本書にたいしての感想や意見を述べていくにあたって、わたしは基本的に自分の体験に即して発言しようと思う。そうしないとつまらないからである。まず「もてない男」の定義、この点についての理解は大切である。本書を読むうえで、問題となっているのは、「理想が高く、得恋できず(失恋ばかりしており)、「好きでもない女」とはセックスしているかもしれない男」だ。「ほんとうに、救いがたく、容姿とか性格のためにまるで女性に相手にしてもらえない男」は問題とされていない。


初体験への恐怖ということを考えてみる。わたしが童貞を失ったのは今から6年前だったのだが、恐怖感はあまりなかった。ただし、かなり緊張していた。もちろんコンドームを装着して、挿入を試みたのだが、二人とも初心者だったので、なかなか難しく、小生は挿入する前に勢いあまってつい射精してしまった。実はコンドームを装着するのも難しく、幾つかだめにしている。相手は当時つきあっていたガールフレンドであり、場所は彼女の自宅の部屋だった。それまでペッティングはしばしば行っていたが、大好きな相手の内部に入ることができるということと、裸で抱き合えるということの感動は大きかった。性的な満足感というのはその後、定期的にセックスすることができるようになってから感じられるようになった。最初は性的な満足感というよりも、「おおセックスとはこういうことなのか」という驚きが多かったように思う。相手も最初は性的な満足感を得ていなかったようだし、実際少し痛みがあると言っていた。
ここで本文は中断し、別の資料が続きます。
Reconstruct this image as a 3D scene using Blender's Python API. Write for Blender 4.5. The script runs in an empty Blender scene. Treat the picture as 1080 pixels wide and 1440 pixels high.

今自分が書いてみたことから「いざやってみるとセックスは大したものではなかった」という初体験についての感想がある、ということについて思いを馳せると、ひとは必ずしもその初体験についての感想をそのまま述べるとは限らないということが考えられる。むろんその記憶そのものが編集や美化を経ているから、構造的に「そのまま」述べられないということもあるし、きわめて個人的であると理解されている体験である童貞喪失をそのまま口に出したくない、という気持ちが働いているからでもあるだろう。わたしの中にもそれはある。端的に、高校生だったころ、童貞を喪失した事実を述べたが、なぜかその記述に違和感を感じる。「初体験」を神聖なものとして己が内に留めて置きたいという気持ちが働いているのかもしれない。


などと書いてきて、わたしはこの本自体についての感想や意見ではなくて、自分自身の「童貞喪失」について語りたい欲望にドライブされてきた自分に気づいた。これはどうも妙な感じであるが、まだまだ先は長い(本書は全7回で完結する)のでこのあたりでとりあえず終わることにする。